Apple's iTunes U offering has surpassed 1 billion downloads, as online education becomes more accepted at schools in the United States and more popular worldwide.
ITunes U offers free educational content from colleges, libraries, museums and more that can help professors create materials for their courses, which can be offered to students using the same platform.
For example, Stanford University in Palo Alto, California - which offered the first publicly available iTunes U site after joining Apple for the pilot project in 2004 - offers lectures from its courses, as well as course materials, faculty presentations, event highlights and more on the service.
Apple singled out Stanford in its news release for being one of two entities to produce more than 60 million downloads on its own.
"With the incredible content offered on iTunes U, students can learn like never before - there are now iTunes U courses with more than 250,000 students enrolled in them, which is a phenomenal shift in the way we teach and learn," Apple software chief Eddy Cue said in an announcement.
Online education has become more accepted and widely used on college campuses in the past few years, as evidenced by the emergence of massive online open courses, or MOOCs, which offer education on the Web to anyone.
The system is beginning to garner wider acceptance. San Jose State University announced in February, for example, that it will partner with Mountain View, California-based MOOC company Udacity for the first such courses to be eligible for college credits, offering three lower-level math courses for $US150, a much smaller fee than such classes typically cost at the state university.
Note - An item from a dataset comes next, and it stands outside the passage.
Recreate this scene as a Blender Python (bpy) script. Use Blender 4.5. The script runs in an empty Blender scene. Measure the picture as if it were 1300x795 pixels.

Also in February, the American Council on Education recommended credit for four Coursera undergraduate math and science courses from Duke University, the University of Pennsylvania and University of California-Irvine; Coursera is also a Mountain View-based MOOC company.
ITunes U growth also showed a spike in recent years, as online education has become more accepted. The company announced that it had surpassed 300 million downloads on the service in August of 2010, a little more than three years after the service launched; less than three years later, it has added 700 million more.
A large percentage of that growth has come from overseas, with Apple saying that 60 percent of its downloads originate from outside the United States.
"Because of iTunes U, I have been able to introduce students and colleagues in China to research on the links between chronic multi-tasking, information overload and stress; discuss research publications and degree programs with students in Europe; and exchange information about the influence of neighborhood design on community levels of physical activity and obesity with students in Australia," UC-Irvine professor Dan Stokols said in the release.